Stored records —
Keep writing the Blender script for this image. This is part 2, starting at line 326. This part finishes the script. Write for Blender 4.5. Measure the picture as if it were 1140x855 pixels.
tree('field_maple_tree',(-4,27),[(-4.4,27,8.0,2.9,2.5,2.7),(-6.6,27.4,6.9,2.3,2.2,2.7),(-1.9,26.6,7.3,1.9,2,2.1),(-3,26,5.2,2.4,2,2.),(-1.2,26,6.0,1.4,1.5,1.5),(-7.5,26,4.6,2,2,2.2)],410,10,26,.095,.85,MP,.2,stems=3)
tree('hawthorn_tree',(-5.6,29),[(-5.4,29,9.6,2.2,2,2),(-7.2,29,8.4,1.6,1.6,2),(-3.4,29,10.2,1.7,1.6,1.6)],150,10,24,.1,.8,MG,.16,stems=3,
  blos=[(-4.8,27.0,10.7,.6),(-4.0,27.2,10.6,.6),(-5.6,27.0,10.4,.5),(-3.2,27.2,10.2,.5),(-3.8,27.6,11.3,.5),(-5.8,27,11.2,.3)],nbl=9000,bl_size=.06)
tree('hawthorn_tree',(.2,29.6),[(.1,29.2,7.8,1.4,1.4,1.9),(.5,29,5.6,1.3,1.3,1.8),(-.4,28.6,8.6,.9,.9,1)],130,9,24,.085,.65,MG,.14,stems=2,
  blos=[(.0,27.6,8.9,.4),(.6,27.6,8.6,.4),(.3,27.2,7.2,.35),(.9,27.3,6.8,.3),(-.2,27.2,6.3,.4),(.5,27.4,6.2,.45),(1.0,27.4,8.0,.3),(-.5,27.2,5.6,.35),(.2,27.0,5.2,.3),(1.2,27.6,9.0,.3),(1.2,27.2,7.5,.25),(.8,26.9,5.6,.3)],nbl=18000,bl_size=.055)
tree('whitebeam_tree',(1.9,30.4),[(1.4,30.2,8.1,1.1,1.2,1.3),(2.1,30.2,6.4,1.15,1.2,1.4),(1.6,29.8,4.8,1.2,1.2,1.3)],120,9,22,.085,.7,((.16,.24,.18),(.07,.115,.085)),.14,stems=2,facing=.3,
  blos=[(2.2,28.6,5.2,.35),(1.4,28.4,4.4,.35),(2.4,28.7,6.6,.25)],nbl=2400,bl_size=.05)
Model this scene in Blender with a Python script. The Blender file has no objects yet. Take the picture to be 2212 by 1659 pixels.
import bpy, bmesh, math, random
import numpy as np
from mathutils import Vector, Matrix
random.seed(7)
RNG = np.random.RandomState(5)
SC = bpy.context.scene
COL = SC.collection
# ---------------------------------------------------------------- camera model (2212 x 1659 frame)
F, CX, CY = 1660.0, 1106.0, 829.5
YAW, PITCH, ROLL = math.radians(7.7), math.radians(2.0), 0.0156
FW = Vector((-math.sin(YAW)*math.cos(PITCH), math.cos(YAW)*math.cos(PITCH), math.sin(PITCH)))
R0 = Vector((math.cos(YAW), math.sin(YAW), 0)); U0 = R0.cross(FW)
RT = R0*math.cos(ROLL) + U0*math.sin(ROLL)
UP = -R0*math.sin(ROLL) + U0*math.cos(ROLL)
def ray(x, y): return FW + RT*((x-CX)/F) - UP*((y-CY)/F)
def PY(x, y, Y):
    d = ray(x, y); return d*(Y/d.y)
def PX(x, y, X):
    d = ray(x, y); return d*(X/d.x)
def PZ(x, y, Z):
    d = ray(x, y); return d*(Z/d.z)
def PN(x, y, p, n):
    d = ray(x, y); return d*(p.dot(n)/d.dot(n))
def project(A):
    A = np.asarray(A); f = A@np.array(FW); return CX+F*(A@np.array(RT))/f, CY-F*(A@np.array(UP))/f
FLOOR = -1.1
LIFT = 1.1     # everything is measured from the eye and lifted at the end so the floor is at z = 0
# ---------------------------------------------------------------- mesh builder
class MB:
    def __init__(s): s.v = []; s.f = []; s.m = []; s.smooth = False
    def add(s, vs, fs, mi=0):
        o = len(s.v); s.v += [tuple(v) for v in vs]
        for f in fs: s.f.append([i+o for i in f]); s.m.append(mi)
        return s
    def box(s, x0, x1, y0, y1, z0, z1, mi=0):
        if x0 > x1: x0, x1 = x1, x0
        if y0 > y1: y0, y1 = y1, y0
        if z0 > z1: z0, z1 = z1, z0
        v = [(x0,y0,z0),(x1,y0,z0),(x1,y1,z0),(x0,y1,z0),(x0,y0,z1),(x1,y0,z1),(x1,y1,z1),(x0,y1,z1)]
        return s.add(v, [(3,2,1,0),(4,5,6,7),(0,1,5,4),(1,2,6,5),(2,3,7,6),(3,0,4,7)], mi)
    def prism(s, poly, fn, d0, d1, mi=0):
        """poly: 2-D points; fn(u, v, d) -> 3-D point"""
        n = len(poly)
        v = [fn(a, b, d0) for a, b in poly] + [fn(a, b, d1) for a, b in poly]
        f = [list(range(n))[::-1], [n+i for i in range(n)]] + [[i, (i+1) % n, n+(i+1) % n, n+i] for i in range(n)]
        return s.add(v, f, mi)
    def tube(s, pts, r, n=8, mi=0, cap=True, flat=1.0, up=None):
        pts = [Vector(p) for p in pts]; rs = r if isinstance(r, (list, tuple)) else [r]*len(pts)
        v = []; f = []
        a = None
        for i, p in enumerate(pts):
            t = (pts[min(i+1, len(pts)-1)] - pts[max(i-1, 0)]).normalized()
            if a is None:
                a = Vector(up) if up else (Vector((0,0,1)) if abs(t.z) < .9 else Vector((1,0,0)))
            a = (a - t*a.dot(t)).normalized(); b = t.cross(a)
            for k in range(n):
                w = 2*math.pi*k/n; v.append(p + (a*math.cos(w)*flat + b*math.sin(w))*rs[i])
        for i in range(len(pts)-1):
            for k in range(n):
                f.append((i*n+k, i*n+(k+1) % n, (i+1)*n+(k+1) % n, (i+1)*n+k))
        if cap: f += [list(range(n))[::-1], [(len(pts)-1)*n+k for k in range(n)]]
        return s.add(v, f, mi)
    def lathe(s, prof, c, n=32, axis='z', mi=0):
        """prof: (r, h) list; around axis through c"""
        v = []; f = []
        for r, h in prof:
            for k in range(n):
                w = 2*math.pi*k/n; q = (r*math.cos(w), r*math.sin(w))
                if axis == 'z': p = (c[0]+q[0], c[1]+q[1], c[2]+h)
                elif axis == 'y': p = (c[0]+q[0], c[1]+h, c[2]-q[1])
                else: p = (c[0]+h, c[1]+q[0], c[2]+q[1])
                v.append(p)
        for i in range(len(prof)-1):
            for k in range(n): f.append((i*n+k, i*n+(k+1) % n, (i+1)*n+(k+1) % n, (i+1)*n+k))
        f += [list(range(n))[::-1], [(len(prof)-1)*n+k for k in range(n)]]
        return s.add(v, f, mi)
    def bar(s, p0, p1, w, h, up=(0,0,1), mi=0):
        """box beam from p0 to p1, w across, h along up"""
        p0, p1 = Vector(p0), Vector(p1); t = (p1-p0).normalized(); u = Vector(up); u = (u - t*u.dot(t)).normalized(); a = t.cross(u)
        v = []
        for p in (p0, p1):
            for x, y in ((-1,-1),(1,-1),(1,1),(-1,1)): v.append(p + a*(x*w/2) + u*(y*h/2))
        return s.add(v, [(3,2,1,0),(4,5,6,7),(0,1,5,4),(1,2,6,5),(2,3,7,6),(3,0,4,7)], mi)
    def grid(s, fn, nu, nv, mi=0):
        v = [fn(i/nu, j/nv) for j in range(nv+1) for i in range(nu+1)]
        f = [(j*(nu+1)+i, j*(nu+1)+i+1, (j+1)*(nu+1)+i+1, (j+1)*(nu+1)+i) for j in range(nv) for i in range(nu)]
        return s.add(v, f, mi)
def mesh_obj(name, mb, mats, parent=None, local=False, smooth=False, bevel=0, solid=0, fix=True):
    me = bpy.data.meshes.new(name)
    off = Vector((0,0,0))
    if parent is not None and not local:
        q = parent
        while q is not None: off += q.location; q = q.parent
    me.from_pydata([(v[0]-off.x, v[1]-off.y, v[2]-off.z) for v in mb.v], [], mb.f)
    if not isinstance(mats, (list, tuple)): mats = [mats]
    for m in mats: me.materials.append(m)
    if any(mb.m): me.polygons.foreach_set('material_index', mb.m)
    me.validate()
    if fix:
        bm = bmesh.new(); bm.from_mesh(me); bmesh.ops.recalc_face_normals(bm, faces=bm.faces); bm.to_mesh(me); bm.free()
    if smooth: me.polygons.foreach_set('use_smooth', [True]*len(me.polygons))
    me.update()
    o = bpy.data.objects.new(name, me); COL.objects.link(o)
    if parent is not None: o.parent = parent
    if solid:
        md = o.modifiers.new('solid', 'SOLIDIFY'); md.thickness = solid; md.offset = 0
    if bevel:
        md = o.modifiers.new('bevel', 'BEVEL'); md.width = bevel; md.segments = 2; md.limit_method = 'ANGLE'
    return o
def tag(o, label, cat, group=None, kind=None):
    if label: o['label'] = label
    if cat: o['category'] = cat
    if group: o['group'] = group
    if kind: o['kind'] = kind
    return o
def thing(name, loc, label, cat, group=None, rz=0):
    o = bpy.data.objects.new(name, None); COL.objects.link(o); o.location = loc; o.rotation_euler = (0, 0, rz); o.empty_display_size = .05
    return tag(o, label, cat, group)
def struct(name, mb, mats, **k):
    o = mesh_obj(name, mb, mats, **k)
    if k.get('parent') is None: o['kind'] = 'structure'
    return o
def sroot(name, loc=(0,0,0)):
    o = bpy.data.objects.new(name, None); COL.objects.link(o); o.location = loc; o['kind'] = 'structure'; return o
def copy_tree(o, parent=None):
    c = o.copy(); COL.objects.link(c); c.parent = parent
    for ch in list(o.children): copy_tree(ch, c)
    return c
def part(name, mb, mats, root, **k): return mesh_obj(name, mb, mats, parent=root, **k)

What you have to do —
Go through the listing above and pull out each line containing the word "this".

Final answer —
Keep writing the Blender script for this image. This is part 2, starting at line 326. This part finishes the script. Write for Blender 4.5. Measure the picture as if it were 1140x855 pixels.
Model this scene in Blender with a Python script. The Blender file has no objects yet. Take the picture to be 2212 by 1659 pixels.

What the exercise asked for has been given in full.